Lindemann's prove of the transcendence of $\pi$ has settled the question, whether an arbitrary angle can be trisected, using straightedge and compass alone, to the negative.  
In the following, _trisectable_ always means with straightedge and compass alone.

I could however find nothing but some vague statements about angles, that are _trisectable_; a typical such statement is, that up to a few exceptions, it is impossible to trisect angles.

**Question:** I would therefore like to know, whether the angles, that are _trisectable_ have been fully characterized and, if yes, who has done that first. 

**Edit:**  
in view of the valuable feedback I got, I will try to summarize things from my perspective
  
-   it can be proven, that an angle $\theta$ can be constructed if and only if $\cos(\theta) \in \mathbb{E},$ where $\mathbb E$ (for Euclidean), often called the "constructable numbers," is the smallest subfield of the real numbers that is closed under taking square roots of positive elements.    

-  there seems to be common agreement, that an angle $\theta$ can only be trisected with straightedge and compass, if $\cos(\frac{\theta}{3}))$ is constructable. 

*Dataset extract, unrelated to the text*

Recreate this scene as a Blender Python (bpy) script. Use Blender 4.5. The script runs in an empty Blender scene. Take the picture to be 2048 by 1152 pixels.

So either being trisectable and constructable are equivalent or, there are angles that are not constructable, but can be trisected.

I suspect however, that there are certain angles (e.g. $\frac{2\pi}{7+\frac{1}{3}}$), that can be trisected despite not being constructable, namely angles $\theta$, for which

$$ \frac{lcm(\theta,2\pi)}{\theta} = 3k, k\in\mathbb{N}$$  

those angles, which I would like to call _auto-trisecting_, are then either all constructable or, there are exceptions which are counter examples to the characterisation via constructability (the notion of being _auto-trisecting_ of course easily generalizes to being _auto-$n$-secting_).

Interestingly, the only "basic" (i.e. involving only a single Fermat prime) constructable angles, that can be trisected, but are not _auto-trisecting_, seem to be the ones of the form$$3k\frac{2\pi}{2^nF_0}, k\in\mathbb{N},n\in\mathbb{N}_0, F_0 := 2^{2^0}+1=3$$  
With that observation in mind, and assuming that all trisectable angles are either constructable or _auto-trisecting_, a bullet-proof strategy for finding a trisection of an angle, that is known to be trisectable with straightedge and compass alone, is to simply to construct multiples of it, until a period has been completed.  The so generated multiples either 

- subdivide the angle in case it is _auto-trisecting_ and the size of a trisection is equal to the sum of $\frac{1}{3}$ of the (equal) subdivisions or,

- do not subdivide the angle, but constitute to a constructable regular n-gon and, by determining n, it is possible to determine a constructable angle that resembles a trisection. 

in both cases it is possible to find a trisection and, alltogether it can be said that the topic of trisecting an angle in case that its trisectability is known, can be discussed at classroom-level.

As a remark it can be said, that there is no hope for proving the existence of further Fermat primes by demonstrating that the known Fermat primes together with _auto-trisecting_ angles do not cover all cases of trisectable angles and thus would necessitate the existence of further Fermat primes.